=== Material ===
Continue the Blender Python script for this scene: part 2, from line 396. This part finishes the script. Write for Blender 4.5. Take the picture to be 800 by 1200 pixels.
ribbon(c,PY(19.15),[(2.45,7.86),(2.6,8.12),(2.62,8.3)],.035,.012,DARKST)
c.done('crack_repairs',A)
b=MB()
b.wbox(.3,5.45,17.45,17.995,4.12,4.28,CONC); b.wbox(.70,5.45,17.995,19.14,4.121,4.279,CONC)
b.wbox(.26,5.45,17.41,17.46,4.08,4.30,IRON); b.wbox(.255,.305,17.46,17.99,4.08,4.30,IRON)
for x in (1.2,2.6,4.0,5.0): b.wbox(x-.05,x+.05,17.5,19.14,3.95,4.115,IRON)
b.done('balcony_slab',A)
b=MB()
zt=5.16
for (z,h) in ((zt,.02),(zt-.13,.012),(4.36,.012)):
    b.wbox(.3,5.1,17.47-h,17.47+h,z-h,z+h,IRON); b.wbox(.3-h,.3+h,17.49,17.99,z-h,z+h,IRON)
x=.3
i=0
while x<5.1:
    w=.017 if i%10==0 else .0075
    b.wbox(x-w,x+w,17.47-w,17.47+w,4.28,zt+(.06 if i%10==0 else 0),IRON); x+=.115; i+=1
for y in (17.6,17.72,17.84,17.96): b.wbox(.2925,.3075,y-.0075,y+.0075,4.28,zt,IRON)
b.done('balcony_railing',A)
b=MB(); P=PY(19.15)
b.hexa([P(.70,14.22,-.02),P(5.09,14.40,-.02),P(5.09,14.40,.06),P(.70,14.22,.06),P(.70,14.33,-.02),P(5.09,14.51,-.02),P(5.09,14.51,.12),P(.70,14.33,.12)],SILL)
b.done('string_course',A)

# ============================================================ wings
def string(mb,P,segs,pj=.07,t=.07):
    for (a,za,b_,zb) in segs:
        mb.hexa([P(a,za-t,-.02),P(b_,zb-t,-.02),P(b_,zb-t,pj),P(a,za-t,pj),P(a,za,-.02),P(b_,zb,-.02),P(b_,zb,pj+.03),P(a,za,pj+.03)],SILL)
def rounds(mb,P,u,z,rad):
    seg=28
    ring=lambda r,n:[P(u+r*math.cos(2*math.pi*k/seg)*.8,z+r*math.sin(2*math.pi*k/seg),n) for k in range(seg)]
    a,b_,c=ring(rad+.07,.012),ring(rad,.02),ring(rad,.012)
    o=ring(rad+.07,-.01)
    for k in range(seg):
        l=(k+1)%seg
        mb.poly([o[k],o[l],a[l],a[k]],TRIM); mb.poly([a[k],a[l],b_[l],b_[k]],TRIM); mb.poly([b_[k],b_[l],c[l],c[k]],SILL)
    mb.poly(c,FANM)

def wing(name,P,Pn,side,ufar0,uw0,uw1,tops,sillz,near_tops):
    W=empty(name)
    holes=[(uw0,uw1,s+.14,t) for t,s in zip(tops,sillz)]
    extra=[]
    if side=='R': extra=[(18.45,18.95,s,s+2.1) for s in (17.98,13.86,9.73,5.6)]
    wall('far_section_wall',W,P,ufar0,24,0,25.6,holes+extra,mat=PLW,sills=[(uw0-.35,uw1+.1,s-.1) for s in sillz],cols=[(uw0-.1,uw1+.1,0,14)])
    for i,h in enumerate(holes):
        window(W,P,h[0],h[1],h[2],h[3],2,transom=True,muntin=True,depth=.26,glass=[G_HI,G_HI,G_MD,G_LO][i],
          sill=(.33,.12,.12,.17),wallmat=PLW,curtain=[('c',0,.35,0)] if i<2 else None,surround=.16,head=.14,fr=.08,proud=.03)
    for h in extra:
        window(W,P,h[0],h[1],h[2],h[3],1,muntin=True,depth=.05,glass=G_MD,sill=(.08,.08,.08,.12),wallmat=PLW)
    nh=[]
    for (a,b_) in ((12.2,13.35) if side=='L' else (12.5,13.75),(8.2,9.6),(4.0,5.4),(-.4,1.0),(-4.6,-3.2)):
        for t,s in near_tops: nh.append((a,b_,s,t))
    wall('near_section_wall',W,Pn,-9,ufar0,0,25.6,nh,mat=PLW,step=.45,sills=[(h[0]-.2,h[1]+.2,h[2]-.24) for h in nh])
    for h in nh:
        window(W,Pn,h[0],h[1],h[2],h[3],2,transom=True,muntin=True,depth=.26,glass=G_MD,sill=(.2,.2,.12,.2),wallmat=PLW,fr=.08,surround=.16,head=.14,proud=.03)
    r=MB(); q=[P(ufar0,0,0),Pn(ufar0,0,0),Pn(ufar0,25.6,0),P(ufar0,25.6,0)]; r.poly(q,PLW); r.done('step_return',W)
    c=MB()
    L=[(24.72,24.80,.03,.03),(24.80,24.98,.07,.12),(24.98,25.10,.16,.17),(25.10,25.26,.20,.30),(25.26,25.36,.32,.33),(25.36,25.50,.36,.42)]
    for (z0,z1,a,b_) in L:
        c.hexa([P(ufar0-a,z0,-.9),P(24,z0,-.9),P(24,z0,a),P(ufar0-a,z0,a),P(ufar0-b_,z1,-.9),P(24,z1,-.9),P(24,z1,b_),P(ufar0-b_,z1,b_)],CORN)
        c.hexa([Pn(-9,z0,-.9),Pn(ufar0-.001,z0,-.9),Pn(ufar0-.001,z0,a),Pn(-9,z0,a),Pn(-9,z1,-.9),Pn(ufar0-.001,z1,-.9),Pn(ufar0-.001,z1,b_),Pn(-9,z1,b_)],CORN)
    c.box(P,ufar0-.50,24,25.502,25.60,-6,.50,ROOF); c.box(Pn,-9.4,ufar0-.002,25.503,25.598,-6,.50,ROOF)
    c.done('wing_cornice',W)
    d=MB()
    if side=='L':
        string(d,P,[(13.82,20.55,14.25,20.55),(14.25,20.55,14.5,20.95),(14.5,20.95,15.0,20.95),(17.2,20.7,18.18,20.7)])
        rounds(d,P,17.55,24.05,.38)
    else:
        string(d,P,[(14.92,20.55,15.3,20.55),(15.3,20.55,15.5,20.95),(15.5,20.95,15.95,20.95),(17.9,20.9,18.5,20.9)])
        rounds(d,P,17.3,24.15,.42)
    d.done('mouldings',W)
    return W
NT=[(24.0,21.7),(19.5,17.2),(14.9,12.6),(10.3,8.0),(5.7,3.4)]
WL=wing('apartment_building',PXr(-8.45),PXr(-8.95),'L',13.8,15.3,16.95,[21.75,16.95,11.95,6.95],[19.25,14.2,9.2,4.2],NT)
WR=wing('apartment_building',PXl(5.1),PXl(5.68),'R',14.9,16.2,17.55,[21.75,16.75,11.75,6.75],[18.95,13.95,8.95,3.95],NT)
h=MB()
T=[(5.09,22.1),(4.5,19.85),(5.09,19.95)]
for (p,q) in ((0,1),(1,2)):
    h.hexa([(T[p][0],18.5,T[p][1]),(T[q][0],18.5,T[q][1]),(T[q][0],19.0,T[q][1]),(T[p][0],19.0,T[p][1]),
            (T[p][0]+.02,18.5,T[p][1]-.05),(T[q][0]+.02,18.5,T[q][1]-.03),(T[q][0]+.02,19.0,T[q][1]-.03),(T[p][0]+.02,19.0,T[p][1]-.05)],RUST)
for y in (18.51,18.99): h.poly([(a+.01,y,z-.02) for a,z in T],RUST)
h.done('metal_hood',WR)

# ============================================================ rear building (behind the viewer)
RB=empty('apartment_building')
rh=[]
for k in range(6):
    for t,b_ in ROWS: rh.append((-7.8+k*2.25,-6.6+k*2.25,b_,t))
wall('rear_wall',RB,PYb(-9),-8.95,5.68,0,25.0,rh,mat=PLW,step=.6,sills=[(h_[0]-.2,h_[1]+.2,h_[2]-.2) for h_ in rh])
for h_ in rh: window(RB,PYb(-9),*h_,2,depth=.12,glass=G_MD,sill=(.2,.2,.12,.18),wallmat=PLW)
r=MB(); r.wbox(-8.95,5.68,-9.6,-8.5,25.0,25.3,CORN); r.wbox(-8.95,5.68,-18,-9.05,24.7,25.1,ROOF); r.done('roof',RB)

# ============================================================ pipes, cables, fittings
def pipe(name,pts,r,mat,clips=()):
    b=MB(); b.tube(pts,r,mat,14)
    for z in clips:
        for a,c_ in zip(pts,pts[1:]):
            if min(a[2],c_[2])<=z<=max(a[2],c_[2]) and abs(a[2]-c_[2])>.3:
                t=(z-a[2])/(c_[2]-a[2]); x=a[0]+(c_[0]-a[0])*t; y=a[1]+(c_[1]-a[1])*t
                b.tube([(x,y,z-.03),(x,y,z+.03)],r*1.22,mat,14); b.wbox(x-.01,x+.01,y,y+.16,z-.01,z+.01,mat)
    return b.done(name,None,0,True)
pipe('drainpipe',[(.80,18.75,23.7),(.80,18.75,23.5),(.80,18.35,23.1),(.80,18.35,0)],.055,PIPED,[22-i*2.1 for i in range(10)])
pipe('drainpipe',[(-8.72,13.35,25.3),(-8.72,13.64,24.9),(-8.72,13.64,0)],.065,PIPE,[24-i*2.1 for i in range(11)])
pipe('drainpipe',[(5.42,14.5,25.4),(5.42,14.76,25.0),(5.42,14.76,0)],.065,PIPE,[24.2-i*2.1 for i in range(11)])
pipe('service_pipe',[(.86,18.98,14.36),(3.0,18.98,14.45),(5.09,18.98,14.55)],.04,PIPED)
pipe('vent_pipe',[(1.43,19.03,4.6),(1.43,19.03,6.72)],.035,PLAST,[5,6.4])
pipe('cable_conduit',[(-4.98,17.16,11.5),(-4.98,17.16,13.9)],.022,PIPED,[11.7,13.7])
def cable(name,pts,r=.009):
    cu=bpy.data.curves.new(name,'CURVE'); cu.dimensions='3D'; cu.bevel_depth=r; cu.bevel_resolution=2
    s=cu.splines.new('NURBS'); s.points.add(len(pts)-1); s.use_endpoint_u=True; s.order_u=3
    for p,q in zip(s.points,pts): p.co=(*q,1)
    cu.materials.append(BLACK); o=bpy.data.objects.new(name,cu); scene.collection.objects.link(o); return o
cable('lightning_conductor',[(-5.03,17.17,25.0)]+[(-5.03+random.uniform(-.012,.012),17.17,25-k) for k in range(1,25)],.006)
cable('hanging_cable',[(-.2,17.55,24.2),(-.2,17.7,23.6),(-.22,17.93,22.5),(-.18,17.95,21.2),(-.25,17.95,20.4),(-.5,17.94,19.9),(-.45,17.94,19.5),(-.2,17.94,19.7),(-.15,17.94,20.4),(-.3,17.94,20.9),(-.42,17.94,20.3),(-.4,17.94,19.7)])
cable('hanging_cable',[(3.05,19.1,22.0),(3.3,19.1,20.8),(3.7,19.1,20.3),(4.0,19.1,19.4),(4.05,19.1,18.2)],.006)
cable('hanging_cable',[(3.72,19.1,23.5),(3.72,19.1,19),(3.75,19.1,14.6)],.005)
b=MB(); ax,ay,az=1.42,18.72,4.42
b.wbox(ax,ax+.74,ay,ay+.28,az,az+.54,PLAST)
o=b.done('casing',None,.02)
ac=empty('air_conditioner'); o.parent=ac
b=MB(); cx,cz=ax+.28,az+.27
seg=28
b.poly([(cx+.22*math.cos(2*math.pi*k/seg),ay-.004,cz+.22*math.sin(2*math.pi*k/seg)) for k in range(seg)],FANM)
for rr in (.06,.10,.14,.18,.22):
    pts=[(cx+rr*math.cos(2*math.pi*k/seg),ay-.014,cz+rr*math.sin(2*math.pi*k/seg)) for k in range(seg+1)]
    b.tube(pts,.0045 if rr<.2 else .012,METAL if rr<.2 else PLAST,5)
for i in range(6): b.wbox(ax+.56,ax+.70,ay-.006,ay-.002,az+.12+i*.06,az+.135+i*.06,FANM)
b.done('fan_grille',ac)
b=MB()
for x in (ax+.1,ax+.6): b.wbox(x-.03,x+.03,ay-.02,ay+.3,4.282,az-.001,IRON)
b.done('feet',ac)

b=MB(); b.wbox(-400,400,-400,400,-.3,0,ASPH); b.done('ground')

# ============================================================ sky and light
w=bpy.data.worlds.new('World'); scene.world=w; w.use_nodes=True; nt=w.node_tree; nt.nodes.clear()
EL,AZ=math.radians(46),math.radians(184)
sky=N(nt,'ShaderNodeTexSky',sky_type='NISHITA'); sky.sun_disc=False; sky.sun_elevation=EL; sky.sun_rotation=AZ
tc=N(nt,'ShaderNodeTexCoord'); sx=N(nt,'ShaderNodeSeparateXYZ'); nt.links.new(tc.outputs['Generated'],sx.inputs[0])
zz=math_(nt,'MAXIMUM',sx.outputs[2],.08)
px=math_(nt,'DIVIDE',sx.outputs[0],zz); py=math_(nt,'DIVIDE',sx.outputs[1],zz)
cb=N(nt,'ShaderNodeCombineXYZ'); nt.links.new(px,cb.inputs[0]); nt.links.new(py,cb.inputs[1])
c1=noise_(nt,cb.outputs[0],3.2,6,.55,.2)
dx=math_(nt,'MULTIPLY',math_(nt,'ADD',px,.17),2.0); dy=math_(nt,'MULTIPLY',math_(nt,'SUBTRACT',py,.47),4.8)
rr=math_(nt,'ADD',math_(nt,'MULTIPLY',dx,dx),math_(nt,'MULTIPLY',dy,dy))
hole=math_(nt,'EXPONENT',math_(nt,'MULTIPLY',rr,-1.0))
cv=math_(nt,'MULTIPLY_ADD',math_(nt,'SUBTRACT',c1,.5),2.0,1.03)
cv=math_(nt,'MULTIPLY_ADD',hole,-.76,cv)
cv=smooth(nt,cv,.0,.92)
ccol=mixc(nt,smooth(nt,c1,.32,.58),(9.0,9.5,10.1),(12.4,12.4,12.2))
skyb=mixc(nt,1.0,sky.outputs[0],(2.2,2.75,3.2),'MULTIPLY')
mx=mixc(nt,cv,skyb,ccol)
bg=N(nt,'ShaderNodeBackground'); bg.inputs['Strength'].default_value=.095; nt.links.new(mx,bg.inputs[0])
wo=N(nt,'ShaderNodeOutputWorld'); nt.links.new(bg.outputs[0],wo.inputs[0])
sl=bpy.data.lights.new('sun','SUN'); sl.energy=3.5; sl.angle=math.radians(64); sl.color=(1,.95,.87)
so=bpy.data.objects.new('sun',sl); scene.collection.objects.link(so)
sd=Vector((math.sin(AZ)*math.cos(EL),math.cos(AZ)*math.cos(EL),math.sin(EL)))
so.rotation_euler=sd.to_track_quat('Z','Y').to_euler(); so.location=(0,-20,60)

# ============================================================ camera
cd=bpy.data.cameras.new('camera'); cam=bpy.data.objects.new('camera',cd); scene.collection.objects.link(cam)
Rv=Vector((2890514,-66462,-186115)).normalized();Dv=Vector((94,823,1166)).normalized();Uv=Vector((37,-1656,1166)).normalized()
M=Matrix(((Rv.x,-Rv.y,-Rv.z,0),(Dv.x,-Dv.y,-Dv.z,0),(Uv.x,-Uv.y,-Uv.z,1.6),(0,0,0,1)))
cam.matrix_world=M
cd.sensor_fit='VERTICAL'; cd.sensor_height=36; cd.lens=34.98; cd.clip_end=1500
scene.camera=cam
===
# What is asked:
Beginning at the first line above, repeat exactly until the line containing "mb.poly(c,FANM)", which is included.

# Task answer:
Continue the Blender Python script for this scene: part 2, from line 396. This part finishes the script. Write for Blender 4.5. Take the picture to be 800 by 1200 pixels.
ribbon(c,PY(19.15),[(2.45,7.86),(2.6,8.12),(2.62,8.3)],.035,.012,DARKST)
c.done('crack_repairs',A)
b=MB()
b.wbox(.3,5.45,17.45,17.995,4.12,4.28,CONC); b.wbox(.70,5.45,17.995,19.14,4.121,4.279,CONC)
b.wbox(.26,5.45,17.41,17.46,4.08,4.30,IRON); b.wbox(.255,.305,17.46,17.99,4.08,4.30,IRON)
for x in (1.2,2.6,4.0,5.0): b.wbox(x-.05,x+.05,17.5,19.14,3.95,4.115,IRON)
b.done('balcony_slab',A)
b=MB()
zt=5.16
for (z,h) in ((zt,.02),(zt-.13,.012),(4.36,.012)):
    b.wbox(.3,5.1,17.47-h,17.47+h,z-h,z+h,IRON); b.wbox(.3-h,.3+h,17.49,17.99,z-h,z+h,IRON)
x=.3
i=0
while x<5.1:
    w=.017 if i%10==0 else .0075
    b.wbox(x-w,x+w,17.47-w,17.47+w,4.28,zt+(.06 if i%10==0 else 0),IRON); x+=.115; i+=1
for y in (17.6,17.72,17.84,17.96): b.wbox(.2925,.3075,y-.0075,y+.0075,4.28,zt,IRON)
b.done('balcony_railing',A)
b=MB(); P=PY(19.15)
b.hexa([P(.70,14.22,-.02),P(5.09,14.40,-.02),P(5.09,14.40,.06),P(.70,14.22,.06),P(.70,14.33,-.02),P(5.09,14.51,-.02),P(5.09,14.51,.12),P(.70,14.33,.12)],SILL)
b.done('string_course',A)

# ============================================================ wings
def string(mb,P,segs,pj=.07,t=.07):
    for (a,za,b_,zb) in segs:
        mb.hexa([P(a,za-t,-.02),P(b_,zb-t,-.02),P(b_,zb-t,pj),P(a,za-t,pj),P(a,za,-.02),P(b_,zb,-.02),P(b_,zb,pj+.03),P(a,za,pj+.03)],SILL)
def rounds(mb,P,u,z,rad):
    seg=28
    ring=lambda r,n:[P(u+r*math.cos(2*math.pi*k/seg)*.8,z+r*math.sin(2*math.pi*k/seg),n) for k in range(seg)]
    a,b_,c=ring(rad+.07,.012),ring(rad,.02),ring(rad,.012)
    o=ring(rad+.07,-.01)
    for k in range(seg):
        l=(k+1)%seg
        mb.poly([o[k],o[l],a[l],a[k]],TRIM); mb.poly([a[k],a[l],b_[l],b_[k]],TRIM); mb.poly([b_[k],b_[l],c[l],c[k]],SILL)
    mb.poly(c,FANM)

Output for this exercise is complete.